I found out about a month ago that this place, which has occupied much of my life in one way or another, has now closed. My painting is about remembering paths, seasons, flowers, the lakes, and my deep sorrow. It was about wondering what will happen now? Will it all be destroyed as money dictates that flats should be built on the land? The church also destroyed?

It has been a heavily reworked painting and as I seemed to feel there was so much to say, the best thing is now to start another painting. While working on this, I was also exploring my ongoing ideas about colour, composition, (how much to include, where to include it, what could be left out), and how to make an image that respects paint as well as the initial inspiration. Once I start to paint, I walk a line between the original inspiration and what the paint is pushing me to say.


'Spartans Shields Returning Home in the Rain,' acrylic on canvas, 40 x 50 cm

This second painting, which was painted over an older work, is a bit of a strange one! My inspiration was the thought that people's lives often pass through many struggles with courage that is unseen. I thought of the Spartans and their saying 'Return with your shield or on it,' Their shields were emblems of courage and honour and this is why my abstract landscape - which has elements from my 14 years in Cyprus - includes shields. It was quite an intense painting with all kinds of thoughts going through my head at the time and also I wanted the paint to show the traces of my feelings through the brush marks. It is also about the passage of life, the certainty that you can not go back only forwards.

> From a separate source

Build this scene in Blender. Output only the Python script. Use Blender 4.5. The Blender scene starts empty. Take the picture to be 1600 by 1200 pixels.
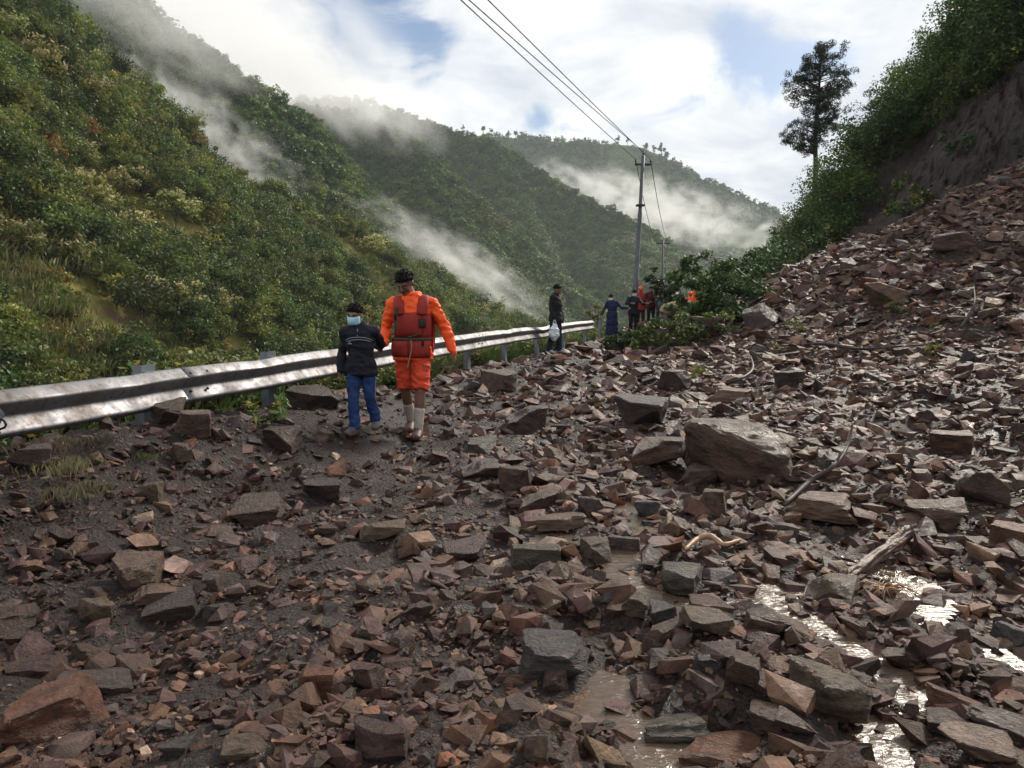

'Throwing Pebbles in the Lake While the Moon Rises,' acrylic on canvas, 50 x 60 cm

The final painting I am posting is one from my moon series. It grew out of my imaginings of being by a lake, usually with pine trees and distant views of mountains, and having the time to sit and throw pebbles in the rippling water while the moon rises. This is imagery I visualise when I'm falling asleep, it's where I would like to be! I liked the idea of the moon changing through different colours, as it does in Cyprus, and I don't feel that the composition is yet there. 

I don't believe all paintings need to be explained. They should greet the viewer with a certain kind of completeness, but when there is an intense message behind them, it can enhance any interested viewer's appreciation of the work to find out more.